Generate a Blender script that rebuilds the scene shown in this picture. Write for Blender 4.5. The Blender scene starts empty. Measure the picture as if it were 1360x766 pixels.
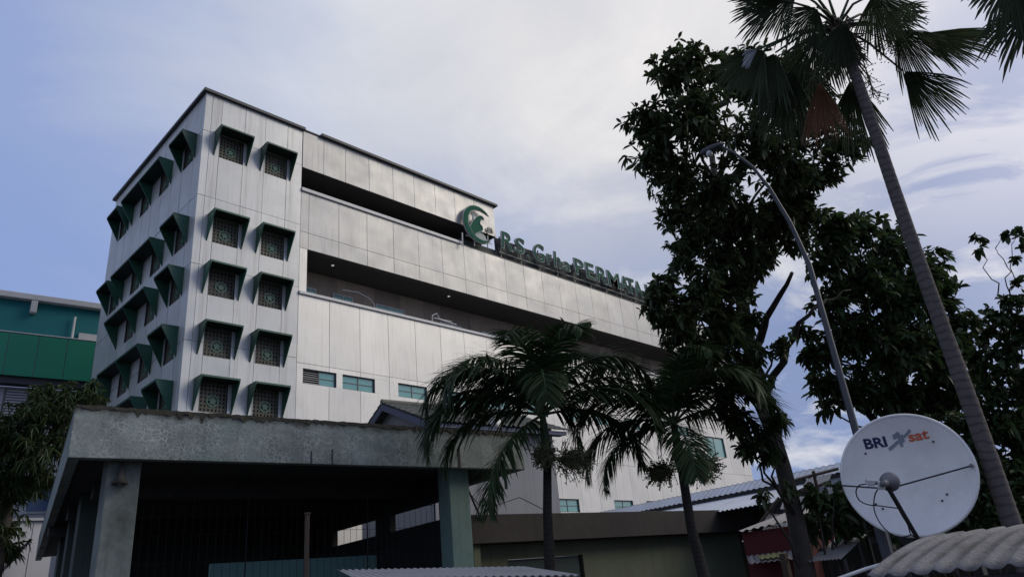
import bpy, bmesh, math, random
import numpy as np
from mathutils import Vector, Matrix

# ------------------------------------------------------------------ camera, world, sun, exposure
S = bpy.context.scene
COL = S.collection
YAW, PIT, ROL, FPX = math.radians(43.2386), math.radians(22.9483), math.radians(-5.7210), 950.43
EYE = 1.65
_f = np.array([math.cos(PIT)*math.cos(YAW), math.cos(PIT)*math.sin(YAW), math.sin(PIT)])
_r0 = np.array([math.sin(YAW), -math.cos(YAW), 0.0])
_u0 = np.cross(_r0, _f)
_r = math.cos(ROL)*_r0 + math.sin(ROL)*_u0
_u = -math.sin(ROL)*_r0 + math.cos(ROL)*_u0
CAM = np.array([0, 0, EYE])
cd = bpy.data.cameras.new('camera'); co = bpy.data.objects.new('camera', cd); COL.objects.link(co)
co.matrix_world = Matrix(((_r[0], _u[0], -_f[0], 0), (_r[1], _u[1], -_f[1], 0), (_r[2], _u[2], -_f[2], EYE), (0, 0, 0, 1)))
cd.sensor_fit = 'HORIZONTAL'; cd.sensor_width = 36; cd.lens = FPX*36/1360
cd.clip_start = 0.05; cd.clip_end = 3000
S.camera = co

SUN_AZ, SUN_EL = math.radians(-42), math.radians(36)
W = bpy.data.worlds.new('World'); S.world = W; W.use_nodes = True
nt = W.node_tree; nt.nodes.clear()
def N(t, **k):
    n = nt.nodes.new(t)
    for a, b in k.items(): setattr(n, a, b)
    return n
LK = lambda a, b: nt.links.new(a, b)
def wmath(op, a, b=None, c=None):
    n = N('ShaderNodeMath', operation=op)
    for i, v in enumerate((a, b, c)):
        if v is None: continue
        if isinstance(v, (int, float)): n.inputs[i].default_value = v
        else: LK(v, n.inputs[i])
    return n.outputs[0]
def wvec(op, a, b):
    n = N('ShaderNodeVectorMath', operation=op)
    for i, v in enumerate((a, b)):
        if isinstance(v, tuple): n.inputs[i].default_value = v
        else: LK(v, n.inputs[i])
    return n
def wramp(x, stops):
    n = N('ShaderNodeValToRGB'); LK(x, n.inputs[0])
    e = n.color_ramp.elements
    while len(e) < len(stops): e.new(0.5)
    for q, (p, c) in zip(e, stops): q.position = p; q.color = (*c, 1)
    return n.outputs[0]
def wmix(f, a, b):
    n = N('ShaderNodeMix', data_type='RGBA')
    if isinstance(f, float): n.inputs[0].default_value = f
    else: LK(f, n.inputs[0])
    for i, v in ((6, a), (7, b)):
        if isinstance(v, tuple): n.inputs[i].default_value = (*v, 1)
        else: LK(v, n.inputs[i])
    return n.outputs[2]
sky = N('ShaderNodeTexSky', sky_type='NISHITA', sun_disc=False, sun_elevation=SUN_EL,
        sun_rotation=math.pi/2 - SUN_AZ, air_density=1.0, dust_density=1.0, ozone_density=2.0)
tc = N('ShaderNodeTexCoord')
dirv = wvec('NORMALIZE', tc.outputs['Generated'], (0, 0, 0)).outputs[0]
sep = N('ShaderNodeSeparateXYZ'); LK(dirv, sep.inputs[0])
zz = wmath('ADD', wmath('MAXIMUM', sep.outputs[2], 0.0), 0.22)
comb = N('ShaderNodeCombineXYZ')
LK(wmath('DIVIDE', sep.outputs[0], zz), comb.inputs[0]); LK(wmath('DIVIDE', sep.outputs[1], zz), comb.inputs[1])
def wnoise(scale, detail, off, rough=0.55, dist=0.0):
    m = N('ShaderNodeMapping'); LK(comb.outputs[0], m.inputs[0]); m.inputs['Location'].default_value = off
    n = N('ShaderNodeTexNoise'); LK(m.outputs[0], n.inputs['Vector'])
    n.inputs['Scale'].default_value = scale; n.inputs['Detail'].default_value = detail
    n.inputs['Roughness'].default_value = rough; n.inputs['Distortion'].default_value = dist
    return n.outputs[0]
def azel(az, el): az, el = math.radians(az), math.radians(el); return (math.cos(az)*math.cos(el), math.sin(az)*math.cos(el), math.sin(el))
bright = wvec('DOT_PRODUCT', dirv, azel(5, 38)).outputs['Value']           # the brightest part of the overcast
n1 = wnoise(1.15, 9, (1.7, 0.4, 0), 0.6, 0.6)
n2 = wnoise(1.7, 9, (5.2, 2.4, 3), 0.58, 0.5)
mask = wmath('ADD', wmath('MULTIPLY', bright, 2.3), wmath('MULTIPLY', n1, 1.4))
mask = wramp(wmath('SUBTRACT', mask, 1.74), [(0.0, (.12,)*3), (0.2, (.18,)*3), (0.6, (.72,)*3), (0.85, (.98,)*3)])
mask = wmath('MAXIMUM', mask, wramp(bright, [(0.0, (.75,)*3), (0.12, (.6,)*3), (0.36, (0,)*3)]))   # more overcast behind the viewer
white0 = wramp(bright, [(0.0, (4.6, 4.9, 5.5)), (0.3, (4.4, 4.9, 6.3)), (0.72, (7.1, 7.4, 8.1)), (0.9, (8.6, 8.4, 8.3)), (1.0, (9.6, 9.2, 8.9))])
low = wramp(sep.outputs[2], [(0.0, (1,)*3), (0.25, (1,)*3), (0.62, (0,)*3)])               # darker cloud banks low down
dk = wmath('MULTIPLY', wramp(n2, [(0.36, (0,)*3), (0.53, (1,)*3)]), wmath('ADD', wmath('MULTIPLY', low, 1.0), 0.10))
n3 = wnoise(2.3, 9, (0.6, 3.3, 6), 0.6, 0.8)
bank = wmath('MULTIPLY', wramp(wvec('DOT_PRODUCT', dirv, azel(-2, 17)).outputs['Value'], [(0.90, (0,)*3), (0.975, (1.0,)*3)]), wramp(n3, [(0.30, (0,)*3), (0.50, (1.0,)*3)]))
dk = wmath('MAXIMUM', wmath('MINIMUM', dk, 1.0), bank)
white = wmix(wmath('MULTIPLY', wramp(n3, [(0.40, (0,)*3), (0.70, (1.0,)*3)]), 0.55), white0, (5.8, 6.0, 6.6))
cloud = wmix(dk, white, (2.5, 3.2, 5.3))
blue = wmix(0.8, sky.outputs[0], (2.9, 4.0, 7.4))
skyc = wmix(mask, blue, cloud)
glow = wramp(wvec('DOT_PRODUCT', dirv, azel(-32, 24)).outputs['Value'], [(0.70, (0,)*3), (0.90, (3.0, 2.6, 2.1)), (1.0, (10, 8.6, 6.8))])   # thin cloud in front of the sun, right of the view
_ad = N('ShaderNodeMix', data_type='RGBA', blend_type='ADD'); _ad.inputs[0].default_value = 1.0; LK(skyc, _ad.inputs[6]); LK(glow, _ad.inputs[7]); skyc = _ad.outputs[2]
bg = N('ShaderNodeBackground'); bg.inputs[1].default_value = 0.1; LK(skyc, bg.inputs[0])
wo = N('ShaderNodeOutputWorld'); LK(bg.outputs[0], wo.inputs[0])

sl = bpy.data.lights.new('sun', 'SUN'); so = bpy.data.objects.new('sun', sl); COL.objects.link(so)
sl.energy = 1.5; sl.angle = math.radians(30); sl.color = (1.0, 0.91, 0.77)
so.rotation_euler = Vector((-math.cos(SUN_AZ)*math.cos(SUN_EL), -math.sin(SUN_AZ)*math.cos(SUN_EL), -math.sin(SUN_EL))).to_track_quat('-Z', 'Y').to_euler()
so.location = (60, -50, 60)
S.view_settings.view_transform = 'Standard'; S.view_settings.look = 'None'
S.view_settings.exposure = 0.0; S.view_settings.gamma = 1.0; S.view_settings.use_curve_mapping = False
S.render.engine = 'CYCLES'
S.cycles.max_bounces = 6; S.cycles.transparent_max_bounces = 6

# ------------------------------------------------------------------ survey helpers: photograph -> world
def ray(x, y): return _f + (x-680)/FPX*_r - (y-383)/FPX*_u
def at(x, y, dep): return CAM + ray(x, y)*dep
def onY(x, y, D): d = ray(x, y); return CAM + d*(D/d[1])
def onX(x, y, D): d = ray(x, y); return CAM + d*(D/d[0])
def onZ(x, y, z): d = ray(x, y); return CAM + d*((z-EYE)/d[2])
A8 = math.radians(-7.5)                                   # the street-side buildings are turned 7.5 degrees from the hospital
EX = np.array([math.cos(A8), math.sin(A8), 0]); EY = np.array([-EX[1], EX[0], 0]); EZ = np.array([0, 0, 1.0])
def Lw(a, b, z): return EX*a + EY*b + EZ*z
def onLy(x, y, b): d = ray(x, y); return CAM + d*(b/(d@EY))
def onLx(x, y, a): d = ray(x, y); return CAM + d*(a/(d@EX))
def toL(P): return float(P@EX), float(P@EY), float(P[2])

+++

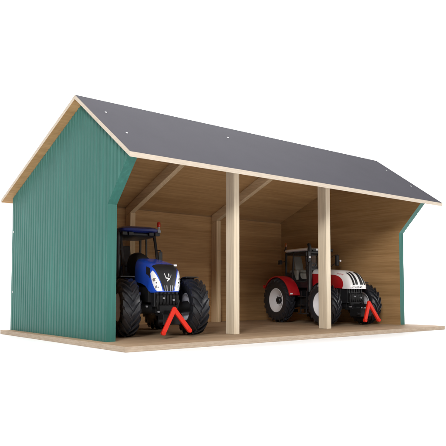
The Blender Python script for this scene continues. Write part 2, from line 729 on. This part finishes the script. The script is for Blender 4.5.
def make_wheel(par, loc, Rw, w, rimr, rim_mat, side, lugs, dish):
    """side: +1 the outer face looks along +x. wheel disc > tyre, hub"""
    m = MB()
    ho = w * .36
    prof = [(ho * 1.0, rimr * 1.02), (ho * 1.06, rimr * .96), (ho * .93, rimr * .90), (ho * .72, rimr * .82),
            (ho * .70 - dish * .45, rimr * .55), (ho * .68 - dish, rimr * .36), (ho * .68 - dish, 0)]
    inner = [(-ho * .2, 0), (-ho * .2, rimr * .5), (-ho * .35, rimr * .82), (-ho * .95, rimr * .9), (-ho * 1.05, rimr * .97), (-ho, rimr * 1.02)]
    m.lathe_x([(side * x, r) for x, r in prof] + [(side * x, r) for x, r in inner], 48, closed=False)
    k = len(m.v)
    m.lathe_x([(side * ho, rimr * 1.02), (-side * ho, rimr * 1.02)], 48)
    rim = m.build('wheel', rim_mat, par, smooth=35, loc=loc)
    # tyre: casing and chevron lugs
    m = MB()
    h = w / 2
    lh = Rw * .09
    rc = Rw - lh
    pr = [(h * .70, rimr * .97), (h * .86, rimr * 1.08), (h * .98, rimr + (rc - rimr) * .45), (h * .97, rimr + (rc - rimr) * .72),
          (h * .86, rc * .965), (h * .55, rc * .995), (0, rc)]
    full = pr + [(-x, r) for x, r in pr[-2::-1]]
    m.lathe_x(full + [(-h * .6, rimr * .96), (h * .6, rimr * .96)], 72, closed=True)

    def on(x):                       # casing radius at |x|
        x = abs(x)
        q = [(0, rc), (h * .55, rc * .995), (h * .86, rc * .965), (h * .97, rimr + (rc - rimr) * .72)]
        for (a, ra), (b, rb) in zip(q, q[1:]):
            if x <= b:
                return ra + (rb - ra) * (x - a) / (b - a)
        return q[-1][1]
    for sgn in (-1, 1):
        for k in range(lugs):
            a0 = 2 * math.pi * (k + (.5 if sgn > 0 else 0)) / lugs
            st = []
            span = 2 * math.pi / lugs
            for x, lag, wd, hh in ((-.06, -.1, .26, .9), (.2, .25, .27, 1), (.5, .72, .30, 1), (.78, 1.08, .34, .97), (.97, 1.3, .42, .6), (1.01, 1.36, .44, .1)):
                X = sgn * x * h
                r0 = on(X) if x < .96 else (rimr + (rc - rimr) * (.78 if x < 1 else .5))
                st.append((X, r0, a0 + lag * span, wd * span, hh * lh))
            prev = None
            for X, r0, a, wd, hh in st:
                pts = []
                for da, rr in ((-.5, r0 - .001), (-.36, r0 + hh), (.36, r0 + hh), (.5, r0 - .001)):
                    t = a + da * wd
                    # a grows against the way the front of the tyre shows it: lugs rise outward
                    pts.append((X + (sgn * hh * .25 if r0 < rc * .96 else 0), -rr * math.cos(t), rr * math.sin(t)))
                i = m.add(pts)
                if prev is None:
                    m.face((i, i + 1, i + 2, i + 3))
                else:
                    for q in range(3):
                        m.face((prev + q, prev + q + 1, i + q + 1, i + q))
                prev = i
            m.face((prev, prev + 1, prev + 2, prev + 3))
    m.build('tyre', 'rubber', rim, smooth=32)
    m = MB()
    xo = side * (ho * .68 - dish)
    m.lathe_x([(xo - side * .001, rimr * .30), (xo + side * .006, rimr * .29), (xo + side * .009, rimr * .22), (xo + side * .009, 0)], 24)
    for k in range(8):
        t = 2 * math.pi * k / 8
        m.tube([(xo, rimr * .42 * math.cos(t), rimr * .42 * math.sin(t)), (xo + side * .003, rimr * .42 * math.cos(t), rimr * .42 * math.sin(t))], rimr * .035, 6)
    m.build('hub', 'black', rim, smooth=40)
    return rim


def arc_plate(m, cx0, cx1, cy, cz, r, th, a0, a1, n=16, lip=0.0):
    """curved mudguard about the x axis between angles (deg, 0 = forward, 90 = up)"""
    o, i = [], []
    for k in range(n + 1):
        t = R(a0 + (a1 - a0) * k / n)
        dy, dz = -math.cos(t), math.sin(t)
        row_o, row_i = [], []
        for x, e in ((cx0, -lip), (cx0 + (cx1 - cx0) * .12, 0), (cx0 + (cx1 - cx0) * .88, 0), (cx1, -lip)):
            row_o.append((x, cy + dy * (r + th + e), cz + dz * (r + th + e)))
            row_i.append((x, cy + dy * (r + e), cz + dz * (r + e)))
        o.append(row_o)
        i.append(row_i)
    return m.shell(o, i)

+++

◆ **Description of the task**: Copy verbatim the line that contains "The Blender Python", the line that contains "m.lathe_x(full + [(-h", and all lines between them.

◆ **Answer in full**:
The Blender Python script for this scene continues. Write part 2, from line 729 on. This part finishes the script. The script is for Blender 4.5.
def make_wheel(par, loc, Rw, w, rimr, rim_mat, side, lugs, dish):
    """side: +1 the outer face looks along +x. wheel disc > tyre, hub"""
    m = MB()
    ho = w * .36
    prof = [(ho * 1.0, rimr * 1.02), (ho * 1.06, rimr * .96), (ho * .93, rimr * .90), (ho * .72, rimr * .82),
            (ho * .70 - dish * .45, rimr * .55), (ho * .68 - dish, rimr * .36), (ho * .68 - dish, 0)]
    inner = [(-ho * .2, 0), (-ho * .2, rimr * .5), (-ho * .35, rimr * .82), (-ho * .95, rimr * .9), (-ho * 1.05, rimr * .97), (-ho, rimr * 1.02)]
    m.lathe_x([(side * x, r) for x, r in prof] + [(side * x, r) for x, r in inner], 48, closed=False)
    k = len(m.v)
    m.lathe_x([(side * ho, rimr * 1.02), (-side * ho, rimr * 1.02)], 48)
    rim = m.build('wheel', rim_mat, par, smooth=35, loc=loc)
    # tyre: casing and chevron lugs
    m = MB()
    h = w / 2
    lh = Rw * .09
    rc = Rw - lh
    pr = [(h * .70, rimr * .97), (h * .86, rimr * 1.08), (h * .98, rimr + (rc - rimr) * .45), (h * .97, rimr + (rc - rimr) * .72),
          (h * .86, rc * .965), (h * .55, rc * .995), (0, rc)]
    full = pr + [(-x, r) for x, r in pr[-2::-1]]
    m.lathe_x(full + [(-h * .6, rimr * .96), (h * .6, rimr * .96)], 72, closed=True)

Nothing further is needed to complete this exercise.